On the Other Hand...

by Jim Davies

Public Churches

 

Join me, if you will, in a flight of imagination, a thought experiment. I promise, you'll not regret it. You'll find it opens up a whole new way of thinking, about one of today's most perplexing problems.

Suppose that, 150 years ago, part of Amendment #1 had been repealed and instead of letting everybody start and operate and attend churches at will, Congress had decided to provide a place of worship for everyone free of charge.

Yes, I know it sounds silly but bear with me, please. I have a purpose in view and it only sounds silly because nobody has suggested it before, or not in this country. (In China they not only suggested it, they did it.)

So for the last six generations, all Americans would have become thoroughly familiar with the idea of attending a government church from time to time; and of course to having its expenses paid out of their tax dollars. Possibly there would have been laws passed to compel attendance every week; possibly not. But they would all have been maintained, for public use and at public expense.

Since nobody in living memory would have any experience of any other religious arrangement, few if any people would speak or even dream of anything different. The difficulty you may feel at this moment in imagining a system of government churches would be experienced exactly in reverse, in such a society, if someone like me were to come along and propose that Amendment #1 be reinstated.

It would appear crazy that henceforth, all churches should both be 100% independent of government control, and that taxes taken for funding them should be returned to those who earned the money for use as they see fit. Absurd!

You might even describe me as a nut case, a religious freak.

Yet that's precisely what we do have, today; and it doesn't seem to me to have done a heap of harm. People choose their own religions. They attend church, or not, as they please. They introduce their own children to their own religious ideas, exactly as they see fit. And unless the government interferes (as it did at Waco, with Army tanks and loud sounds of tortured rabbits) everyone gets along very happily.

There are of course a few exceptions, to this as to every rule: some religious leaders lead their flocks astray. One causes them to take poison in a South American jungle. Another rips off their savings. But by and large, hundreds of thousands of preachers serve tens of millions of followers and all manage well.  

Objections

To continue our thought-experiment: if all churches were government-run and I came along to suggest that they all be cut loose, it would not be surprising to see some solid opposition, especially if I began to get a following. Just like the Establishment always does with every bright new idea, first they would ignore me, and then when that stopped working they would ridicule me; although after that didn't work they'd fade away and everybody would wonder why and how government ever got in to the church business anyway.

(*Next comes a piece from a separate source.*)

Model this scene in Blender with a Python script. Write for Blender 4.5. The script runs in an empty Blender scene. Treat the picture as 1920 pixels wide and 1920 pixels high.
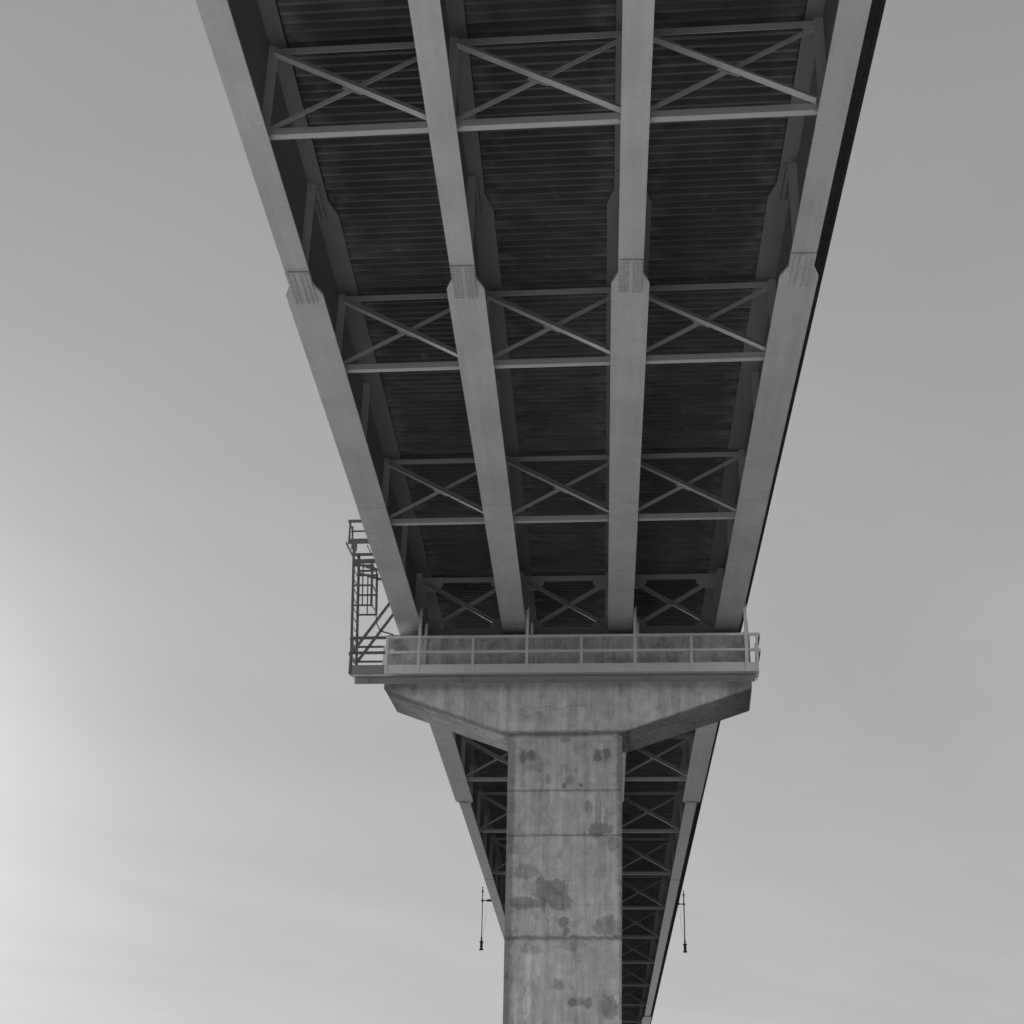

Opposition would come, for example, from the National Clergypersons' Association. Their reason would be simple: in a business funded compulsorily by taxes, there is likely to be more money to pay more clergy higher salaries than in a system where all churches have to run only on donated dollars; and since the "NCA" takes a percentage of all that clergypersons earn as Union Dues, we can easily see that its officers would resist privatization like poison.

That's not to say that individual clergy would always agree; for they would be at the sharp end of the business and would be keenly aware that with money comes control, and a good minority of them would be fed to the teeth with the weekly Bull from the Federal Department of Religion (FDR) that specified what they could preach, and to whom, and how. Very stifling, many would find it all, and if it weren't for the salary and benefits and vacations negotiated for them by the NCA over the years, they'd be outta there and in some foreign mission.

Then of course there'd be a heap of opposition from the bleeding hearts who would say that it would be UNFAIR to expect everyone to put some of their own money in the collection plate each week, for some are richer than others, and so it could happen that some might be prevented from attending a comfortable church, and that's all wrong because are we not all created equal?

Lastly there would be formidable opposition from the Sermon Writers' Bureau up in the FDR, for this would be a direct challenge to their monopoly on what all worshippers would hear each week, and would wholly terminate their intoxicating degree of control over what everyone believed and learned. Why, they'd ask, how can we possibly allow people to believe whatever they want??  

Truth, Stranger Yet

With just a single change, the silly scenario above is not fiction at all; it's precisely what we have today, it's true truth in real life. All you have to do is to go through it and change words like "church" into "school".

About 150 years ago, in this country the people had a free choice in schools and paid their own way; and the few who could not afford elementary schooling had one provided by the many charities that existed for the purpose. That had always been so, since the Nation was founded; and in 1812, more children (96%!) were getting such an education than they are today, and more of the graduates could read and figure than they can today.

The present movement to re-separate government from schooling is gathering apace, and is already looking a long way from ridiculous to any still able to think with half a brain. A few more years, and the government-school monopoly will be where it belongs: in some obscure history textbook about mind control.